Nanjing is a haunted city, where the ghosts of the war with Japan have still yet to be laid to rest.

There are more than 20 memorials that honour the 300,000 men, woman and children that China says were slain in a six-week killing spree that Japan’s invading army began 77 years ago today.

Tokyo still disputes that figure, insisting it was half that number. Either way, it still amounted to one of the worst wartime atrocities of the last century.

What happened here has come to define the problematic relationship between the two Asian superpowers.

It is a relationship marked by rivalry and bitterness.

China recently supplanted Japan as the world’s second largest economy.

Beijing’s increasingly assertive sovereignty adventures in the East China and South China Seas demonstrate that the balance of power could be shifting in other ways.
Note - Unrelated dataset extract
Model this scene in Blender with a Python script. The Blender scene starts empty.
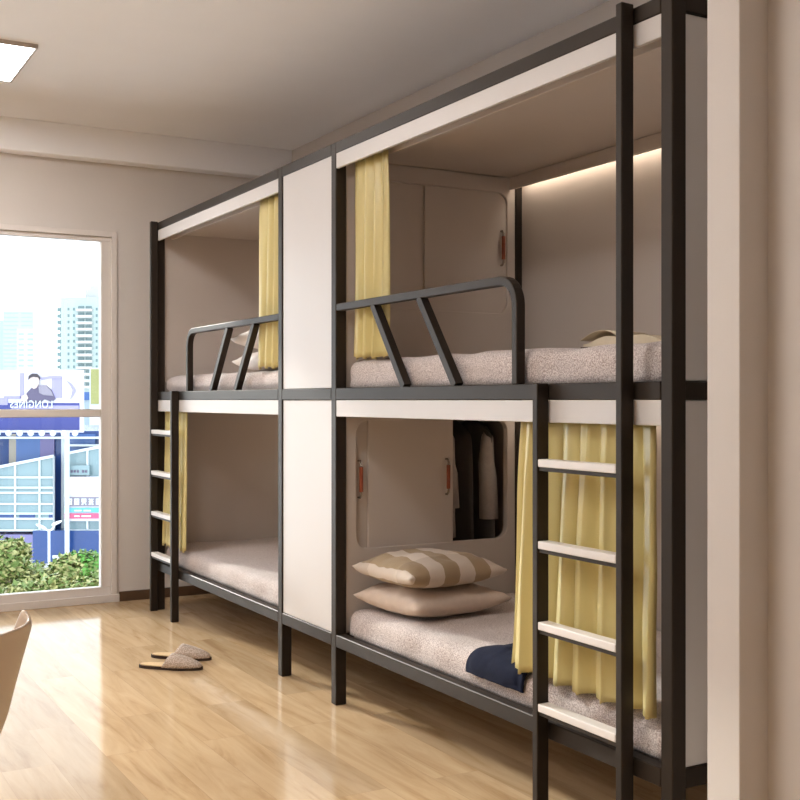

The view from Tokyo is that China uses its wartime past as a convenient stick with which to beat Japan whenever relations between the two are at a low ebb.

Relationship reset

At the beginning of the year that was all too apparent.

When China’s government decided to demonstrate its displeasure with Tokyo, it up graded the Nanjing ceremony to make it a National Memorial Day.

But at the APEC summit in Beijing last month came a thaw in relations.

After an awkward handshake between President Xi Jinxing and Shinzo Abe, Japan’s prime minister, who faces elections on Sunday, both men agreed to reset a strained relationship.

In his speech on Saturday, Xi reminded the world of what Japan did here.

“History will not change due to the changing times,” he said.

“Facts will not disappear because of clever-tongue repudiation. The Nanjing Massacre, which was proven with ironclad evidence, cannot be tampered with. Any attempt to deny the fact of the Nanjing Massacre is unacceptable to history.”

That much was predictable, but the conciliatory words at the end of his address were a surprise, a reflection perhaps of the diplomacy now under way to repair ties.

“We hold the memorial service for the victims of the Nanjing Massacre to evoke people’s yearning for peace, and their determination to safeguard peace, rather than to perpetuate the hatred.

“Friendship between the Chinese and Japanese people should go on for coming generations, and the Chinese and Japanese people shall learn from the past, look to the future, and work together to contribute to peace.”

Focus on the present

So this anniversary has been without the usual high-pitched, state-sanctioned anti-Japanese rhetoric.

In fact, the Chinese government seems more focused on the present than the past, as I discovered when interviewing a man outside the city’s main war museum on Friday.

He had come from Jilin province, thousands of kilometres away.

His father had been a soldier with the nationalist forces defending the then capital when the Japanese attacked.

He told me he could not understand why Japan continued to deny that the massacre had ever happened.

Moments later police appeared, one blocking our camera. The man from Jilin was led away.

We later discovered he spent more than 18 hours in custody before finally being released on Saturday morning with a warning that he could not go anywhere near the memorial site.

His crime was to talk to a Western reporter about an event to which state television will devote Saturday’s coverage.

The government is now keeping a lid on the anti-Japanese sentiment it was happily harnessing a few months ago.